Apoio à neutralidade da rede
O governo
brasileiro também trabalha para desenvolver o tema internamente, como demonstra
o pedido de urgência na tramitação do projeto de lei que cria o marco civil da
internet, emitido pelo Planalto na semana passada. A própria reunião com o CGI,
que contou com a presença de sete ministros, foi uma demonstração da virada na
pauta.
“Nós não
tínhamos, até então, tido uma reunião com a presidenta no governo Dilma”, conta
Veridiana. “Essa movimentação, em si, já foi muito importante para que nós
pudéssemos apresentar algumas questões sob a nossa perspectiva. Isso mostra que
o governo está tratando as diversas questões com relação à internet como
prioridade, e é claro que tem relação com os recentes acontecimentos.”
Segundo a
conselheira, a presidenta afirmou que o governo está disposto a defender a
neutralidade da rede, mas destacou a importância de ter o apoio do CGI, porque
há desafios pela frente, como a possibilidade de emendas que alterem o texto a
pedido das empresas de telecomunicações.
Os
conselheiros criticaram o parágrafo segundo do artigo 15 do Marco Civil, que
cria uma exceção para que as violações de direitos autorais sejam retiradas do
ar sem necessidade de decisão judicial. “No momento em que falamos que o artigo
estimulava a retirada de conteúdo sem ordem judicial, ela não gostou muito”,
relata Veridiana.
Os membros
do CGI defenderam que o tema não seja tratado no marco civil, que já define que
sejam seguidas legislações em contrário. “No caso de responsabilidade de
conteúdos por terceiros, não é só direitos autorais que é uma questão.

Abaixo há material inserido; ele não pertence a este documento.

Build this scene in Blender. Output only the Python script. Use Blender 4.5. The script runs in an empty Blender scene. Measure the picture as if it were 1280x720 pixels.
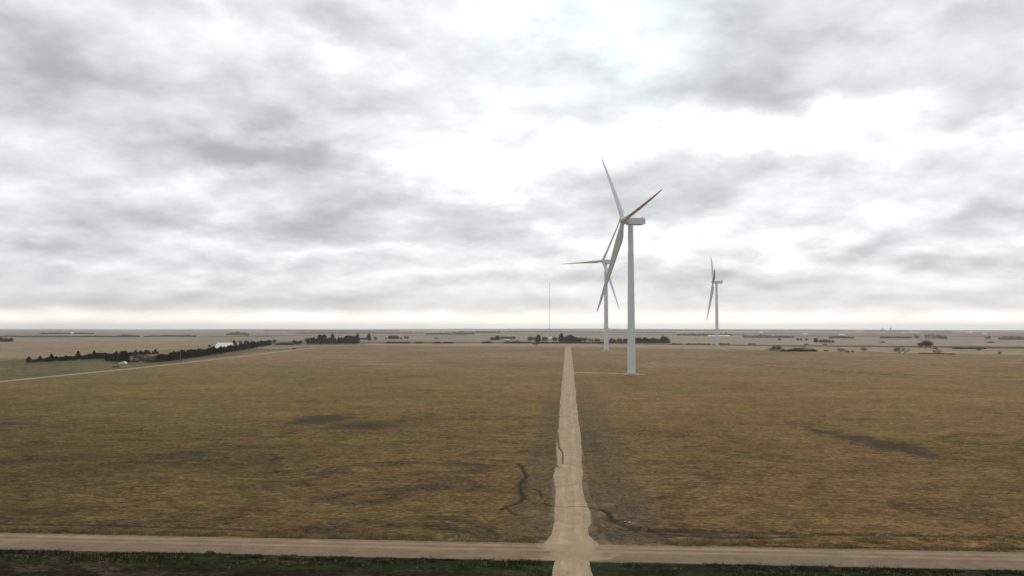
import bpy, math, random
import numpy as np
random.seed(7); RNG = np.random.default_rng(7)
scene = bpy.context.scene
COL = scene.collection
R = math.radians

# ------------------------------------------------------------------ camera
F = 1000.0
PSI = R(3.95); TH = math.atan(51.3/1000); ROLL = 0.0008
CAM = np.array([0, 0, 24.0])
_f = np.array([-math.sin(PSI)*math.cos(TH), math.cos(PSI)*math.cos(TH), math.sin(TH)])
_r0 = np.array([math.cos(PSI), math.sin(PSI), 0.0]); _u0 = np.cross(_r0, _f)
_r = _r0*math.cos(ROLL) + _u0*math.sin(ROLL); _u = _u0*math.cos(ROLL) - _r0*math.sin(ROLL)
from mathutils import Matrix, Vector, noise as mnoise
cam = bpy.data.cameras.new('camera'); camo = bpy.data.objects.new('camera', cam); COL.objects.link(camo)
M = Matrix.Identity(4)
for i in range(3):
    M[i][0] = _r[i]; M[i][1] = _u[i]; M[i][2] = -_f[i]; M[i][3] = CAM[i]
camo.matrix_world = M
cam.sensor_width = 36; cam.lens = F/1280*36; cam.clip_start = 0.5; cam.clip_end = 90000
scene.camera = camo

def sst(a, b, x):
    t = np.clip((np.asarray(x, float)-a)/(b-a), 0, 1); return t*t*(3-2*t)

# ------------------------------------------------------------------ terrain height
_ph = RNG.uniform(0, 6.28, (10, 2))
def height(x, y):
    x = np.asarray(x, float); y = np.asarray(y, float)
    z = 4.6*sst(380, 770, y) - 1.6*sst(800, 1150, y)
    d = np.hypot(x, y)
    a = sst(1600, 5000, d)
    roll = (2.6*np.sin(x/610+_ph[0,0])*np.cos(y/820+_ph[0,1]) + 2.2*np.sin((x+y)/1130+_ph[1,0])
            + 3.4*np.sin((x-1.6*y)/2900+_ph[2,0]) + 1.0*np.sin(x/290+y/410+_ph[4,0]))
    z = z + a*roll
    b = sst(5000, 14000, d)
    far = 9 + 4.5*np.sin(x/2900+_ph[5,0]) + 3.0*np.sin(x/1270+_ph[6,0]) + 3*np.sin(y/3100+x/5200+_ph[7,0])
    z = z + b*(far + 9*np.exp(-((x-800)/4500)**2))
    return z
def h1(x, y):
    return 0.0 if (y < 380 and x*x+y*y < 2.4e6) else float(height(x, y))
TRAY = np.concatenate([np.arange(60, 1500, 3.0), np.geomspace(1500, 22500, 420)])
def ground_at(px, py, dz=0.0):
    """world point where the sight line through a photo pixel meets the land"""
    d = _f + _r*(px-640)/F - _u*(py-360)/F
    d = d/np.hypot(d[0], d[1])
    t = TRAY
    g = CAM[2]+d[2]*t - height(d[0]*t, d[1]*t) - dz
    k = np.argmax(g < 0)
    if g[k] >= 0: k = len(t)-1
    if k == 0: tt = t[0]
    else: tt = t[k-1] + (t[k]-t[k-1])*g[k-1]/(g[k-1]-g[k])
    x, y = d[0]*tt, d[1]*tt
    return float(x), float(y)
def mpp(x, y):
    return float(np.dot(np.array([x, y, 0])-CAM, _f))/F

# ------------------------------------------------------------------ tagging
def tag(o, label=None, cat=None, group=None, kind=None):
    if label: o['label'] = label
    if cat: o['category'] = cat
    if group: o['group'] = group
    if kind: o['kind'] = kind
    return o
def empty(name, loc, rz=0.0):
    o = bpy.data.objects.new(name, None); COL.objects.link(o)
    o.location = loc; o.rotation_euler = (0, 0, rz); o.empty_display_size = 1
    return o
def mesh_obj(name, verts, faces, mat=None, parent=None, smooth=False):
    me = bpy.data.meshes.new(name); me.from_pydata([tuple(v) for v in verts], [], faces); me.update()
    if mat: me.materials.append(mat)
    if smooth: me.polygons.foreach_set('use_smooth', [True]*len(me.polygons))
    o = bpy.data.objects.new(name, me); COL.objects.link(o)
    if parent: o.parent = parent
    return o
def copy_tree(o, parent=None):
    c = o.copy(); COL.objects.link(c); c.parent = parent
    for ch in list(o.children): copy_tree(ch, c)
    return c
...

Tem
outros casos de legislações específicas com relação a racismo, crime contra a
honra etc.”
Outra
preocupação manifestada foi em relação à proposta de incluir no marco civil a
obrigatoriedade de armazenamento de dados em servidores localizados no
território brasileiro. “Existe alguma controvérsia em relação a isso, primeiro
porque, em termos de espionagem, isso não é muito efetivo porque há outras
formas de se capturar dados. Pelo próprio tráfego dos pacotes na rede as
empresas de telecomunicações conseguem fazer isso. Ou se os dados estiverem
armazenados aqui e espelhados fora as empresas também conseguem”, explica.
Além disso,
há preocupação a respeito da lei brasileira, que não é clara em relação à
privacidade dos usuários. “Você estaria guardando os dados aqui, só que nós não
temos muitos parâmetros definidos para a proteção de dados pessoais. Nesse
sentido, nós colocamos na reunião que seria mais interessante que essa
discussão do armazenamento de dados não fosse feita no marco civil, mas em um
outro projeto de lei que ainda está no governo, que é o anteprojeto de lei de
proteção de dados pessoais. Nele, ela poderia ser feita com mais cuidado, com
questões mais técnicas, e também porque viria, junto com ele, um regime de
proteção de dados”, defende Veridiana.